Repeat the whole listing exactly.

+++

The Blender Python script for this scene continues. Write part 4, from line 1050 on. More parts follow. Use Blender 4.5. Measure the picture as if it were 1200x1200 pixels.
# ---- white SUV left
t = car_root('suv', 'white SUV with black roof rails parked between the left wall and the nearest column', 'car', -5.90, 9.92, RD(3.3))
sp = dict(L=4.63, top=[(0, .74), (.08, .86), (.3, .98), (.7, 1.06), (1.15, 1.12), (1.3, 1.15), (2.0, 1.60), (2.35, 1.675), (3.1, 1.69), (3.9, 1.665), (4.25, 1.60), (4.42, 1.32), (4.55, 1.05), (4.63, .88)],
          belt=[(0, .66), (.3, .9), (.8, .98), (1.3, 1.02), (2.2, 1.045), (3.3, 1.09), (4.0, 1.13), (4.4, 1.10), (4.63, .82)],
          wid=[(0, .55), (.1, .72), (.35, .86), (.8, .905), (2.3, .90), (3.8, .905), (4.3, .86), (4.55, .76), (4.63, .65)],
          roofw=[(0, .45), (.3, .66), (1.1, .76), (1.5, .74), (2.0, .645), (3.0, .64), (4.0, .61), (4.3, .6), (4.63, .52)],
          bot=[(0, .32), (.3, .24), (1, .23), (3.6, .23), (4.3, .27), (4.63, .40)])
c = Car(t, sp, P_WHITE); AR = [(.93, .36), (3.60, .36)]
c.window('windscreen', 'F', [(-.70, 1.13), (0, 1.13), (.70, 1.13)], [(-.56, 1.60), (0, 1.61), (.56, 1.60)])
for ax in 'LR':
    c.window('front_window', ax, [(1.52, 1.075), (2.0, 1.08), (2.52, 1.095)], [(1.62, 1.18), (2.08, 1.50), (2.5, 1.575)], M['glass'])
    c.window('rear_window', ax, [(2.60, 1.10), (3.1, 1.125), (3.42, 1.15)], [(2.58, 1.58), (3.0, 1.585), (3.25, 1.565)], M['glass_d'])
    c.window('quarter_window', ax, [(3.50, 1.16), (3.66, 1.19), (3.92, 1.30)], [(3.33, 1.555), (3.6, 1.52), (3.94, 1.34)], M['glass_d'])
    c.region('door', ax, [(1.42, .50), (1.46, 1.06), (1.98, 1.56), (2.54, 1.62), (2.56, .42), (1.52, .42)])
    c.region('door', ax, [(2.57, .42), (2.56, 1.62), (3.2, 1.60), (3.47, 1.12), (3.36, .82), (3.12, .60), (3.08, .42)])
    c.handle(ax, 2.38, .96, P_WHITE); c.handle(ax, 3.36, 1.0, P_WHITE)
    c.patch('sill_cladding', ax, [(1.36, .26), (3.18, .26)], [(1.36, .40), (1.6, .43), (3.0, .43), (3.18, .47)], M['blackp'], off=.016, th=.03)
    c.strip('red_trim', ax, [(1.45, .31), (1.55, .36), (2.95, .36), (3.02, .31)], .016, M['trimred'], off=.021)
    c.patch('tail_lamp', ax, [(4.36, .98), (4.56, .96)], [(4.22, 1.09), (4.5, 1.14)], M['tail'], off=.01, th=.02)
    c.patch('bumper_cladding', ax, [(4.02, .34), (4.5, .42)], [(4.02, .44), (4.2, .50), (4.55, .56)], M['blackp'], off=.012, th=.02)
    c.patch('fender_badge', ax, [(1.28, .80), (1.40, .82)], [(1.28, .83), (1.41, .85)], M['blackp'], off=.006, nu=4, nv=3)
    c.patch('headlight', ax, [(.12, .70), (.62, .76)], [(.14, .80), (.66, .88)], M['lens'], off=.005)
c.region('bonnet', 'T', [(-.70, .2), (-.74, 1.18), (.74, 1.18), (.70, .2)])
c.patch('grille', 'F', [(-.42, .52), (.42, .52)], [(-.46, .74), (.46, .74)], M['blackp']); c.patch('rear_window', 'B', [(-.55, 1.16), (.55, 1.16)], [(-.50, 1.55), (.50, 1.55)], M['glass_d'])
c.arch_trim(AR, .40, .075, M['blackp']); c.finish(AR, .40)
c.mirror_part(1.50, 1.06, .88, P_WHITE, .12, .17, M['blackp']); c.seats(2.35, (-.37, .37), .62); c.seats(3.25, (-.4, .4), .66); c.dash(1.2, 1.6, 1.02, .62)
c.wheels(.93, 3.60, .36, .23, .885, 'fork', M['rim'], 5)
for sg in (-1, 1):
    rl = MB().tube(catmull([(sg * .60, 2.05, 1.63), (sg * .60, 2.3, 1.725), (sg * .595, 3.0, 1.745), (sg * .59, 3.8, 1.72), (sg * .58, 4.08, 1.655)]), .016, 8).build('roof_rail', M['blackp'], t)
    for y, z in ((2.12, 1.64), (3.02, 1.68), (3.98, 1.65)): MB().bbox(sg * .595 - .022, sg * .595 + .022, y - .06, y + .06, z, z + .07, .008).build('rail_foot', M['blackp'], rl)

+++

**Answer to this exercise:**
The Blender Python script for this scene continues. Write part 4, from line 1050 on. More parts follow. Use Blender 4.5. Measure the picture as if it were 1200x1200 pixels.
# ---- white SUV left
t = car_root('suv', 'white SUV with black roof rails parked between the left wall and the nearest column', 'car', -5.90, 9.92, RD(3.3))
sp = dict(L=4.63, top=[(0, .74), (.08, .86), (.3, .98), (.7, 1.06), (1.15, 1.12), (1.3, 1.15), (2.0, 1.60), (2.35, 1.675), (3.1, 1.69), (3.9, 1.665), (4.25, 1.60), (4.42, 1.32), (4.55, 1.05), (4.63, .88)],
          belt=[(0, .66), (.3, .9), (.8, .98), (1.3, 1.02), (2.2, 1.045), (3.3, 1.09), (4.0, 1.13), (4.4, 1.10), (4.63, .82)],
          wid=[(0, .55), (.1, .72), (.35, .86), (.8, .905), (2.3, .90), (3.8, .905), (4.3, .86), (4.55, .76), (4.63, .65)],
          roofw=[(0, .45), (.3, .66), (1.1, .76), (1.5, .74), (2.0, .645), (3.0, .64), (4.0, .61), (4.3, .6), (4.63, .52)],
          bot=[(0, .32), (.3, .24), (1, .23), (3.6, .23), (4.3, .27), (4.63, .40)])
c = Car(t, sp, P_WHITE); AR = [(.93, .36), (3.60, .36)]
c.window('windscreen', 'F', [(-.70, 1.13), (0, 1.13), (.70, 1.13)], [(-.56, 1.60), (0, 1.61), (.56, 1.60)])
for ax in 'LR':
    c.window('front_window', ax, [(1.52, 1.075), (2.0, 1.08), (2.52, 1.095)], [(1.62, 1.18), (2.08, 1.50), (2.5, 1.575)], M['glass'])
    c.window('rear_window', ax, [(2.60, 1.10), (3.1, 1.125), (3.42, 1.15)], [(2.58, 1.58), (3.0, 1.585), (3.25, 1.565)], M['glass_d'])
    c.window('quarter_window', ax, [(3.50, 1.16), (3.66, 1.19), (3.92, 1.30)], [(3.33, 1.555), (3.6, 1.52), (3.94, 1.34)], M['glass_d'])
    c.region('door', ax, [(1.42, .50), (1.46, 1.06), (1.98, 1.56), (2.54, 1.62), (2.56, .42), (1.52, .42)])
    c.region('door', ax, [(2.57, .42), (2.56, 1.62), (3.2, 1.60), (3.47, 1.12), (3.36, .82), (3.12, .60), (3.08, .42)])
    c.handle(ax, 2.38, .96, P_WHITE); c.handle(ax, 3.36, 1.0, P_WHITE)
    c.patch('sill_cladding', ax, [(1.36, .26), (3.18, .26)], [(1.36, .40), (1.6, .43), (3.0, .43), (3.18, .47)], M['blackp'], off=.016, th=.03)
    c.strip('red_trim', ax, [(1.45, .31), (1.55, .36), (2.95, .36), (3.02, .31)], .016, M['trimred'], off=.021)
    c.patch('tail_lamp', ax, [(4.36, .98), (4.56, .96)], [(4.22, 1.09), (4.5, 1.14)], M['tail'], off=.01, th=.02)
    c.patch('bumper_cladding', ax, [(4.02, .34), (4.5, .42)], [(4.02, .44), (4.2, .50), (4.55, .56)], M['blackp'], off=.012, th=.02)
    c.patch('fender_badge', ax, [(1.28, .80), (1.40, .82)], [(1.28, .83), (1.41, .85)], M['blackp'], off=.006, nu=4, nv=3)
    c.patch('headlight', ax, [(.12, .70), (.62, .76)], [(.14, .80), (.66, .88)], M['lens'], off=.005)
c.region('bonnet', 'T', [(-.70, .2), (-.74, 1.18), (.74, 1.18), (.70, .2)])
c.patch('grille', 'F', [(-.42, .52), (.42, .52)], [(-.46, .74), (.46, .74)], M['blackp']); c.patch('rear_window', 'B', [(-.55, 1.16), (.55, 1.16)], [(-.50, 1.55), (.50, 1.55)], M['glass_d'])
c.arch_trim(AR, .40, .075, M['blackp']); c.finish(AR, .40)
c.mirror_part(1.50, 1.06, .88, P_WHITE, .12, .17, M['blackp']); c.seats(2.35, (-.37, .37), .62); c.seats(3.25, (-.4, .4), .66); c.dash(1.2, 1.6, 1.02, .62)
c.wheels(.93, 3.60, .36, .23, .885, 'fork', M['rim'], 5)
for sg in (-1, 1):
    rl = MB().tube(catmull([(sg * .60, 2.05, 1.63), (sg * .60, 2.3, 1.725), (sg * .595, 3.0, 1.745), (sg * .59, 3.8, 1.72), (sg * .58, 4.08, 1.655)]), .016, 8).build('roof_rail', M['blackp'], t)
    for y, z in ((2.12, 1.64), (3.02, 1.68), (3.98, 1.65)): MB().bbox(sg * .595 - .022, sg * .595 + .022, y - .06, y + .06, z, z + .07, .008).build('rail_foot', M['blackp'], rl)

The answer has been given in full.